Written problem – Leave out the images and repeat the listing below without a single change.

╭──

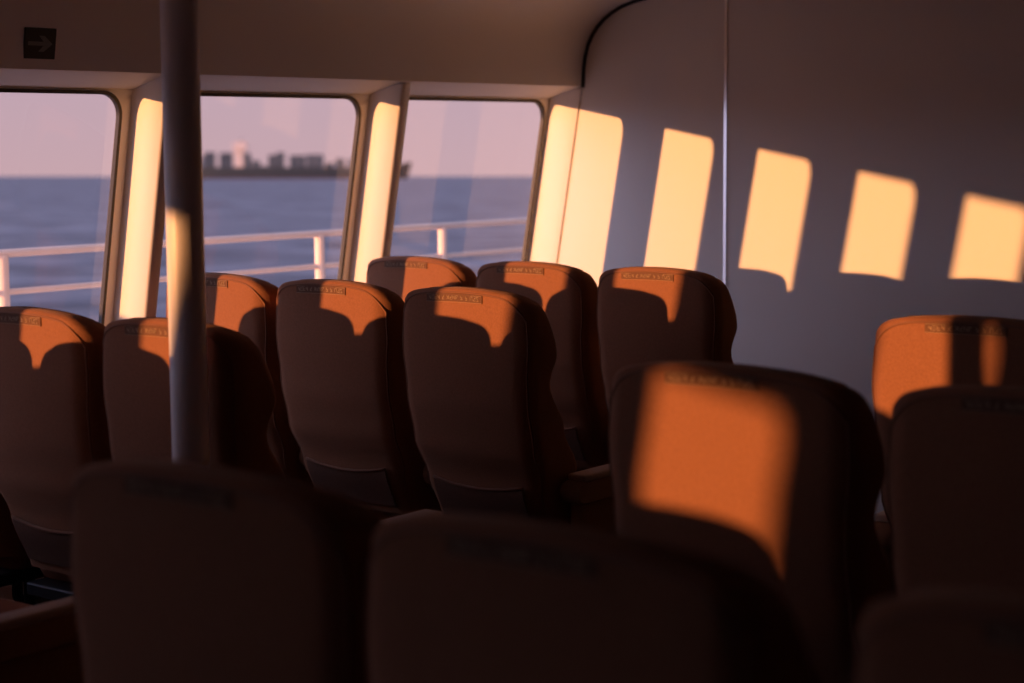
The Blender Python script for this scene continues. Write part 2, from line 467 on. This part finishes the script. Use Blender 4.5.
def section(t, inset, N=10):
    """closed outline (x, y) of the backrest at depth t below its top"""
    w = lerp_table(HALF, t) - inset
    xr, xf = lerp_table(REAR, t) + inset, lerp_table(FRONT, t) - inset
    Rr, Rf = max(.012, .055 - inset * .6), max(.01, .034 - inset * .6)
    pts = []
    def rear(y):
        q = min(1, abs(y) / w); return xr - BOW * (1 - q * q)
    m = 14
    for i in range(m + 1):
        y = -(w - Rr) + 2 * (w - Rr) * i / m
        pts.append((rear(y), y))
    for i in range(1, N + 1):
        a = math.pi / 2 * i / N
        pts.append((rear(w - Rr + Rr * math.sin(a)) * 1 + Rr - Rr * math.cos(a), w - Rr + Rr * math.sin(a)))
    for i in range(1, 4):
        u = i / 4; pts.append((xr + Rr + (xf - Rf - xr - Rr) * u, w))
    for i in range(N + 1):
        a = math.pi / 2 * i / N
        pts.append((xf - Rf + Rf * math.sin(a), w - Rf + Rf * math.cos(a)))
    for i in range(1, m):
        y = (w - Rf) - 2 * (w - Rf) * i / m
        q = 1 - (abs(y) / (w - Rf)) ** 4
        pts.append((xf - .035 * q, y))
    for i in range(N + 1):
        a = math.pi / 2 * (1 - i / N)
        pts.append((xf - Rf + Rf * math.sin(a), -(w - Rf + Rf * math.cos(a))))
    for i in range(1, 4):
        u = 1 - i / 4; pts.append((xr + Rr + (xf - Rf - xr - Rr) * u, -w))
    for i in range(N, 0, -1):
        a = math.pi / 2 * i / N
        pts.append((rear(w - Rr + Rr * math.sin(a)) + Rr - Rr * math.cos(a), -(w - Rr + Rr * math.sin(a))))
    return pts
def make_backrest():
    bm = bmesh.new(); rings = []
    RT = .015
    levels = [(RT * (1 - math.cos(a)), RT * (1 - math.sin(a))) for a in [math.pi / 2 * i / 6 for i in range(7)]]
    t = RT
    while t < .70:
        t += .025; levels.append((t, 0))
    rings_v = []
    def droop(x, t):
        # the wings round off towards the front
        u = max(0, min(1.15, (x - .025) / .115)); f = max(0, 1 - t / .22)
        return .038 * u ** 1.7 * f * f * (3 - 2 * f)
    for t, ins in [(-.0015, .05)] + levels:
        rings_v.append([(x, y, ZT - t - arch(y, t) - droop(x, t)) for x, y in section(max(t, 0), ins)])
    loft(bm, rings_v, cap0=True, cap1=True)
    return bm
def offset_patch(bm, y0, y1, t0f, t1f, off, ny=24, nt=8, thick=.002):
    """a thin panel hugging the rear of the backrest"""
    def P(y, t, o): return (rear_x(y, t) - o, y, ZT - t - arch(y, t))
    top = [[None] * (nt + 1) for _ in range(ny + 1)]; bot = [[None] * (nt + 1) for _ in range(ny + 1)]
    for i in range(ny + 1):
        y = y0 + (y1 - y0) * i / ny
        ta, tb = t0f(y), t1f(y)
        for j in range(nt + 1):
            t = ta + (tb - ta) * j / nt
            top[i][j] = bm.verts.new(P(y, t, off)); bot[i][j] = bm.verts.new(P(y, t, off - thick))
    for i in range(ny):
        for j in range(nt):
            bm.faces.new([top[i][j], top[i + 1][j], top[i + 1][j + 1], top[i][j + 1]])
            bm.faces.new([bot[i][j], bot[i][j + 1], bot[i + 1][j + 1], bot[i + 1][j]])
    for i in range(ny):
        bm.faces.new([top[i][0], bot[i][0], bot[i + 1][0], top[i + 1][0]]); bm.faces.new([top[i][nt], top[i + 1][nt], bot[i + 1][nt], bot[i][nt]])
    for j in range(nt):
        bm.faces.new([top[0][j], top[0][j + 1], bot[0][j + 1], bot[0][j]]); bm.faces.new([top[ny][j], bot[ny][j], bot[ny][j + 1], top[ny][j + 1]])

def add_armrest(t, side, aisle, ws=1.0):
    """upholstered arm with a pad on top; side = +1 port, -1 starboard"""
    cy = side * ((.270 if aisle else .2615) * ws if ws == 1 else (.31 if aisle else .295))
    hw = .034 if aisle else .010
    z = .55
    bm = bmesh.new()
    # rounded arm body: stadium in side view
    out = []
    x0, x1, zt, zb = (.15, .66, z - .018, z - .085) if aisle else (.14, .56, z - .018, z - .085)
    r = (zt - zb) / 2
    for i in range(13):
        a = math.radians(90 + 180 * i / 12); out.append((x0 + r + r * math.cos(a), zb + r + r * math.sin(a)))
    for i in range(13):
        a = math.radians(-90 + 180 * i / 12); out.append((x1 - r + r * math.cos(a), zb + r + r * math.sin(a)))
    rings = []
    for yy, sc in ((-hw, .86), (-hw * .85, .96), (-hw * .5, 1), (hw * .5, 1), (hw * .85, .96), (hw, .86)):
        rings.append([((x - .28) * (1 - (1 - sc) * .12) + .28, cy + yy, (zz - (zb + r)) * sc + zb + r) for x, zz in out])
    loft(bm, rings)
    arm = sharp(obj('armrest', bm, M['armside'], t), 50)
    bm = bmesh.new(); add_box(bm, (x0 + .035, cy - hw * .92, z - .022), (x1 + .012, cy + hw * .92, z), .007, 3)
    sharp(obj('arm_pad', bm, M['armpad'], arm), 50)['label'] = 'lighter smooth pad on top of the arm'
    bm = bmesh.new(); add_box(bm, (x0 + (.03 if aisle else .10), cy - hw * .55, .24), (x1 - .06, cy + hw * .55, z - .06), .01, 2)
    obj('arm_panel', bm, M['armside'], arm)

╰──

Result –
The Blender Python script for this scene continues. Write part 2, from line 467 on. This part finishes the script. Use Blender 4.5.
def section(t, inset, N=10):
    """closed outline (x, y) of the backrest at depth t below its top"""
    w = lerp_table(HALF, t) - inset
    xr, xf = lerp_table(REAR, t) + inset, lerp_table(FRONT, t) - inset
    Rr, Rf = max(.012, .055 - inset * .6), max(.01, .034 - inset * .6)
    pts = []
    def rear(y):
        q = min(1, abs(y) / w); return xr - BOW * (1 - q * q)
    m = 14
    for i in range(m + 1):
        y = -(w - Rr) + 2 * (w - Rr) * i / m
        pts.append((rear(y), y))
    for i in range(1, N + 1):
        a = math.pi / 2 * i / N
        pts.append((rear(w - Rr + Rr * math.sin(a)) * 1 + Rr - Rr * math.cos(a), w - Rr + Rr * math.sin(a)))
    for i in range(1, 4):
        u = i / 4; pts.append((xr + Rr + (xf - Rf - xr - Rr) * u, w))
    for i in range(N + 1):
        a = math.pi / 2 * i / N
        pts.append((xf - Rf + Rf * math.sin(a), w - Rf + Rf * math.cos(a)))
    for i in range(1, m):
        y = (w - Rf) - 2 * (w - Rf) * i / m
        q = 1 - (abs(y) / (w - Rf)) ** 4
        pts.append((xf - .035 * q, y))
    for i in range(N + 1):
        a = math.pi / 2 * (1 - i / N)
        pts.append((xf - Rf + Rf * math.sin(a), -(w - Rf + Rf * math.cos(a))))
    for i in range(1, 4):
        u = 1 - i / 4; pts.append((xr + Rr + (xf - Rf - xr - Rr) * u, -w))
    for i in range(N, 0, -1):
        a = math.pi / 2 * i / N
        pts.append((rear(w - Rr + Rr * math.sin(a)) + Rr - Rr * math.cos(a), -(w - Rr + Rr * math.sin(a))))
    return pts
def make_backrest():
    bm = bmesh.new(); rings = []
    RT = .015
    levels = [(RT * (1 - math.cos(a)), RT * (1 - math.sin(a))) for a in [math.pi / 2 * i / 6 for i in range(7)]]
    t = RT
    while t < .70:
        t += .025; levels.append((t, 0))
    rings_v = []
    def droop(x, t):
        # the wings round off towards the front
        u = max(0, min(1.15, (x - .025) / .115)); f = max(0, 1 - t / .22)
        return .038 * u ** 1.7 * f * f * (3 - 2 * f)
    for t, ins in [(-.0015, .05)] + levels:
        rings_v.append([(x, y, ZT - t - arch(y, t) - droop(x, t)) for x, y in section(max(t, 0), ins)])
    loft(bm, rings_v, cap0=True, cap1=True)
    return bm
def offset_patch(bm, y0, y1, t0f, t1f, off, ny=24, nt=8, thick=.002):
    """a thin panel hugging the rear of the backrest"""
    def P(y, t, o): return (rear_x(y, t) - o, y, ZT - t - arch(y, t))
    top = [[None] * (nt + 1) for _ in range(ny + 1)]; bot = [[None] * (nt + 1) for _ in range(ny + 1)]
    for i in range(ny + 1):
        y = y0 + (y1 - y0) * i / ny
        ta, tb = t0f(y), t1f(y)
        for j in range(nt + 1):
            t = ta + (tb - ta) * j / nt
            top[i][j] = bm.verts.new(P(y, t, off)); bot[i][j] = bm.verts.new(P(y, t, off - thick))
    for i in range(ny):
        for j in range(nt):
            bm.faces.new([top[i][j], top[i + 1][j], top[i + 1][j + 1], top[i][j + 1]])
            bm.faces.new([bot[i][j], bot[i][j + 1], bot[i + 1][j + 1], bot[i + 1][j]])
    for i in range(ny):
        bm.faces.new([top[i][0], bot[i][0], bot[i + 1][0], top[i + 1][0]]); bm.faces.new([top[i][nt], top[i + 1][nt], bot[i + 1][nt], bot[i][nt]])
    for j in range(nt):
        bm.faces.new([top[0][j], top[0][j + 1], bot[0][j + 1], bot[0][j]]); bm.faces.new([top[ny][j], bot[ny][j], bot[ny][j + 1], top[ny][j + 1]])

def add_armrest(t, side, aisle, ws=1.0):
    """upholstered arm with a pad on top; side = +1 port, -1 starboard"""
    cy = side * ((.270 if aisle else .2615) * ws if ws == 1 else (.31 if aisle else .295))
    hw = .034 if aisle else .010
    z = .55
    bm = bmesh.new()
    # rounded arm body: stadium in side view
    out = []
    x0, x1, zt, zb = (.15, .66, z - .018, z - .085) if aisle else (.14, .56, z - .018, z - .085)
    r = (zt - zb) / 2
    for i in range(13):
        a = math.radians(90 + 180 * i / 12); out.append((x0 + r + r * math.cos(a), zb + r + r * math.sin(a)))
    for i in range(13):
        a = math.radians(-90 + 180 * i / 12); out.append((x1 - r + r * math.cos(a), zb + r + r * math.sin(a)))
    rings = []
    for yy, sc in ((-hw, .86), (-hw * .85, .96), (-hw * .5, 1), (hw * .5, 1), (hw * .85, .96), (hw, .86)):
        rings.append([((x - .28) * (1 - (1 - sc) * .12) + .28, cy + yy, (zz - (zb + r)) * sc + zb + r) for x, zz in out])
    loft(bm, rings)
    arm = sharp(obj('armrest', bm, M['armside'], t), 50)
    bm = bmesh.new(); add_box(bm, (x0 + .035, cy - hw * .92, z - .022), (x1 + .012, cy + hw * .92, z), .007, 3)
    sharp(obj('arm_pad', bm, M['armpad'], arm), 50)['label'] = 'lighter smooth pad on top of the arm'
    bm = bmesh.new(); add_box(bm, (x0 + (.03 if aisle else .10), cy - hw * .55, .24), (x1 - .06, cy + hw * .55, z - .06), .01, 2)
    obj('arm_panel', bm, M['armside'], arm)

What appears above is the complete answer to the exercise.